IR: Um bom personagem é um personagem consistente que se relaciona muito bem com o contexto em que está inserido. Outro fator importante é ter cuidado com o percurso do personagem e por fim ter cuidado ao escolher o nome. Este deve dizer mais que o próprio nome porque possui um papel fundamental no processo narrativo.
AAC: Como você enxerga o cenário atual de criação literária baiana?
IR: Na Bahia, felizmente, tem muita gente produzindo e produzindo com qualidade. Mesmo aos trancos e barrancos, nós temos o privilégio dos editais e isso ajuda muito, tanto no incentivo quanto na veiculação do material.

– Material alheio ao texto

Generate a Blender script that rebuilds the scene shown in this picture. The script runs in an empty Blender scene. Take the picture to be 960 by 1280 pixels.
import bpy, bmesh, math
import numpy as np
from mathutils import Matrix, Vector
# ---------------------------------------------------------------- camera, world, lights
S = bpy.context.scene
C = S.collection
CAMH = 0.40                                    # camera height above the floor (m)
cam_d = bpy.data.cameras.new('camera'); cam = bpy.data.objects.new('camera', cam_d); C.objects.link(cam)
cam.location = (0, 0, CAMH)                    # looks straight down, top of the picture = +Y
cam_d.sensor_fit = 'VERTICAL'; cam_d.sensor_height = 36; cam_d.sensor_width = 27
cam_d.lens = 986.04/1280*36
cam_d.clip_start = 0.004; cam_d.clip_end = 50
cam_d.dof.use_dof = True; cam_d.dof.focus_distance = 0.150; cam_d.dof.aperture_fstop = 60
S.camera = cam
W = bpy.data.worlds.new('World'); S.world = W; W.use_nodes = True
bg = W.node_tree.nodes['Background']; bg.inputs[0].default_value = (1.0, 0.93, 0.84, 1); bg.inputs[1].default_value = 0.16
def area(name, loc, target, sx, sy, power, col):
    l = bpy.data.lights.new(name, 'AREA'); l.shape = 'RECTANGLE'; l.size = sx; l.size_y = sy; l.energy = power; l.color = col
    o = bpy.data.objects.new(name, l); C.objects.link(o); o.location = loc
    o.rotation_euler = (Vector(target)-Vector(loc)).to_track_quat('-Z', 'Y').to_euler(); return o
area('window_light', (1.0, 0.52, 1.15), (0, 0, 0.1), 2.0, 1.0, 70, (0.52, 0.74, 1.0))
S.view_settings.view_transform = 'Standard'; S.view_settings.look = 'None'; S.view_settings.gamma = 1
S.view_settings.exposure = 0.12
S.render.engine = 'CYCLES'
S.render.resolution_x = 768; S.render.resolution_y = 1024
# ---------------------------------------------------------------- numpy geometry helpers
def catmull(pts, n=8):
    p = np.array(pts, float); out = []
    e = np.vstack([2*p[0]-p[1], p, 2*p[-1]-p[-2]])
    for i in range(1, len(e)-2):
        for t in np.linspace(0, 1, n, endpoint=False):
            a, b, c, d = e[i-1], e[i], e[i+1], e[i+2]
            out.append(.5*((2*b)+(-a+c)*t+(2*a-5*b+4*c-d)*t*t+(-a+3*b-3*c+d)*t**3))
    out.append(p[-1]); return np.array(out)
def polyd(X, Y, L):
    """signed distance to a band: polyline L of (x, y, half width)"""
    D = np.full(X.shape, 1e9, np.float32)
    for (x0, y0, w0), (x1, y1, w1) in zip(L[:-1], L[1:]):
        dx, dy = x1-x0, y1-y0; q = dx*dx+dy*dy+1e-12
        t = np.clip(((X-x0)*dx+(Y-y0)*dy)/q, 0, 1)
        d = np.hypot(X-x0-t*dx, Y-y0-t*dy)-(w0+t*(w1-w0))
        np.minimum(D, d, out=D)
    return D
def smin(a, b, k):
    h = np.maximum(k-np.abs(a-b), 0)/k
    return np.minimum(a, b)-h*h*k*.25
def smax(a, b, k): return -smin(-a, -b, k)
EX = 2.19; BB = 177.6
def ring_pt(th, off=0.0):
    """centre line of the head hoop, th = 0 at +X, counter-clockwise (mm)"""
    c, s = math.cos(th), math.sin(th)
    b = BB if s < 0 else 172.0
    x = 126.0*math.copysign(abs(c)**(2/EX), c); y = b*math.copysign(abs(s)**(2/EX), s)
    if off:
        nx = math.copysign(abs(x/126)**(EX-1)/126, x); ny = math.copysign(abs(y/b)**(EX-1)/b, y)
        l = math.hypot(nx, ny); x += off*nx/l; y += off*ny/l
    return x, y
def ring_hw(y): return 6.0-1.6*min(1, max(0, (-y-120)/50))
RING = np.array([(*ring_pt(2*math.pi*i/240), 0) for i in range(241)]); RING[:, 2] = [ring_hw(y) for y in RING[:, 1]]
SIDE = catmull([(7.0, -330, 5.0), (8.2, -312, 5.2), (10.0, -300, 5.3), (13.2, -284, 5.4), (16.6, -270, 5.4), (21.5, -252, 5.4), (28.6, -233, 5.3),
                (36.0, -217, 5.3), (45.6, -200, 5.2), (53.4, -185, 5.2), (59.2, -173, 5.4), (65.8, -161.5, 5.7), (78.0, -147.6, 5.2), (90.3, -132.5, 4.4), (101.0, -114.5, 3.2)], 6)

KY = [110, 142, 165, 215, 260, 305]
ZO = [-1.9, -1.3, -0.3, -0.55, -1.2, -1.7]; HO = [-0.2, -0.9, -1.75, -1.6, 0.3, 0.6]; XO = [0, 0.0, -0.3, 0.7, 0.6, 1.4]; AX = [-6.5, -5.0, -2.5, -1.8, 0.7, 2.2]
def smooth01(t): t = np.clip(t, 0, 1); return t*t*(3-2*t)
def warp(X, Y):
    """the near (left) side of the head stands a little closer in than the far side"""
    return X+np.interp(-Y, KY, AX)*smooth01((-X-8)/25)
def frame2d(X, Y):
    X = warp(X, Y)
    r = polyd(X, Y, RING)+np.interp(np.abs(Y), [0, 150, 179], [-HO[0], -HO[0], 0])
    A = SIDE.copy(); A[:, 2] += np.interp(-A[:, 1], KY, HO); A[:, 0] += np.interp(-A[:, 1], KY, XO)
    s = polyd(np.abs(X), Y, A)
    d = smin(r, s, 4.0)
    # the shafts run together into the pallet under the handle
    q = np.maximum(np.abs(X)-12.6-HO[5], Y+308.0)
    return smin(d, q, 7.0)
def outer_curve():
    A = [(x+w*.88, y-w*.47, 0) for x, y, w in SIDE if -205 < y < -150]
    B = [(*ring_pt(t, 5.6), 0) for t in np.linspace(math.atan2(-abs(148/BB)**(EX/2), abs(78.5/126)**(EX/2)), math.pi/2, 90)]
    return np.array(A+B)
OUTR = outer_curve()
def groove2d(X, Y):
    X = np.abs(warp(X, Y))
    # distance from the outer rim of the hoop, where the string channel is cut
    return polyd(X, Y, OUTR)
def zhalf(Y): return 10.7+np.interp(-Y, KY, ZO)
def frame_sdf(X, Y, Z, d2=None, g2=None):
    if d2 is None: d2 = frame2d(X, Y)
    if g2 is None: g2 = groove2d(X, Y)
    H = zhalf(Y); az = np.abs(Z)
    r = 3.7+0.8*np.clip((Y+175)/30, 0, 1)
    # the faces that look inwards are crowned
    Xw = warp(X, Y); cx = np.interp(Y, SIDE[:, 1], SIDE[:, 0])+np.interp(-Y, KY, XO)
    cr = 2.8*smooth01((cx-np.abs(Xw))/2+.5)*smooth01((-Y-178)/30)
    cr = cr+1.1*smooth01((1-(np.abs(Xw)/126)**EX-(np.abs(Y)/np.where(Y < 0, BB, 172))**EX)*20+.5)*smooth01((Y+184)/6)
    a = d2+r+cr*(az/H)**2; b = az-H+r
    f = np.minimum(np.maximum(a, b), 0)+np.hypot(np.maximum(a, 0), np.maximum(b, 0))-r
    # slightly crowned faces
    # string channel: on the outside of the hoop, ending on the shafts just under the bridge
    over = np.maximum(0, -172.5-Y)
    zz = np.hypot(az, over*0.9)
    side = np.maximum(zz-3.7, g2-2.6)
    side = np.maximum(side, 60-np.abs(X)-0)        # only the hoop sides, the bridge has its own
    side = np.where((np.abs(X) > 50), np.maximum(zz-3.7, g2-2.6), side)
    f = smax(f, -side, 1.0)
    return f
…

O que diz se o texto é ou não literário é a qualidade estética
AAC: Boas ideias vem do sentimento ou da racionalidade?
IR: Depende do indivíduo, porque o ato criador é sempre individual, por isso depende do processo de individualização que esse ser se impõe. Seja por intuição ou por construção.
AAC: Como fazer para publicar um livro?
IR: São três caminhos. O primeiro é fazer cópias e mandar para todas as grandes editoras, sabendo que as editoras recebem cerca de 1.000 ou 2.000 exemplares desses por dia, então a chance de sucesso desse método é mínima. O segundo caminho é arcar com a própria publicação e o terceiro seriam os editais.

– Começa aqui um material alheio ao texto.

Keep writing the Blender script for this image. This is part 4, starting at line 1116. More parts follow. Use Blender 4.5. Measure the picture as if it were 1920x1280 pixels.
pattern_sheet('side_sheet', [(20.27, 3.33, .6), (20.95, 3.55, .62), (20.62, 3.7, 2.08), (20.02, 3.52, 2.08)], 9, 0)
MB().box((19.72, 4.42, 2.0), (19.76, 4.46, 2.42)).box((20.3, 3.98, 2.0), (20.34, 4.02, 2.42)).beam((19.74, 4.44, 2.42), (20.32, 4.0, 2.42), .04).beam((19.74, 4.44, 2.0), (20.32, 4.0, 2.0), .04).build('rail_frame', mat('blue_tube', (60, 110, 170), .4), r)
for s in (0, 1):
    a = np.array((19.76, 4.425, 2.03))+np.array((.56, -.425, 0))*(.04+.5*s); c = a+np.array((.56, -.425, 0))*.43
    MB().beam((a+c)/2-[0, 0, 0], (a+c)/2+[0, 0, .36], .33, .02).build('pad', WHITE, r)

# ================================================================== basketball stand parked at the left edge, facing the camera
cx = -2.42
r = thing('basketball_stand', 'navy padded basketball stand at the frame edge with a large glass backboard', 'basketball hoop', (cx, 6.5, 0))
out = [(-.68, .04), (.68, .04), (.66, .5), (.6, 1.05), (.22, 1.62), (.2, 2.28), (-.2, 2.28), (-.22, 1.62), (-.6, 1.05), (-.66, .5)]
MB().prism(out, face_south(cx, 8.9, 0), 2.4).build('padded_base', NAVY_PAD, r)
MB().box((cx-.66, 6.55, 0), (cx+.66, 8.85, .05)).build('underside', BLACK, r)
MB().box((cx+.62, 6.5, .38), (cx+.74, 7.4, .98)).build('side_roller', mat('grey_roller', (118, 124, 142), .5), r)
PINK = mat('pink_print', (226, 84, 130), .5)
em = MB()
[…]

Grande Igor! Saudade. Na Bahia tem gente produzindo e muito; e desde muito tempo. Não estou falando dos imortais não. Existem escritores notáveis nas gerações seguintes; os da geração 80, os da geração 90, da qual faço parte, e por aí vai, e por aí vem. Além disso tudo que você disse, vale lembrar que os escritores da Bahia estão sendo vistos por editoras de fora do estado. O cenário não para, nunca parou. Acho que a defasagem é do leitor baiano.
Abraço, Igor!
Verdade não se ensina um estilo literário,mas,podemos nos apropriar de um estilo,para isso é necessário ler milhares de livros e repetir a leitura de alguns deles de forma incansável…quando então deve-se escrever,escrever,escrever e escrever…..
Perfeita sua colocação. Grande Ildásio Tavares, de saudosa memória, no final dos anos 90, ao ser indagado numa entrevista sobre qual conselho ele daria aos novos escritores, ele respondeu que deve-se ler mais que escrever, escrever mais que publicar. A proporção é esta, a meu ver.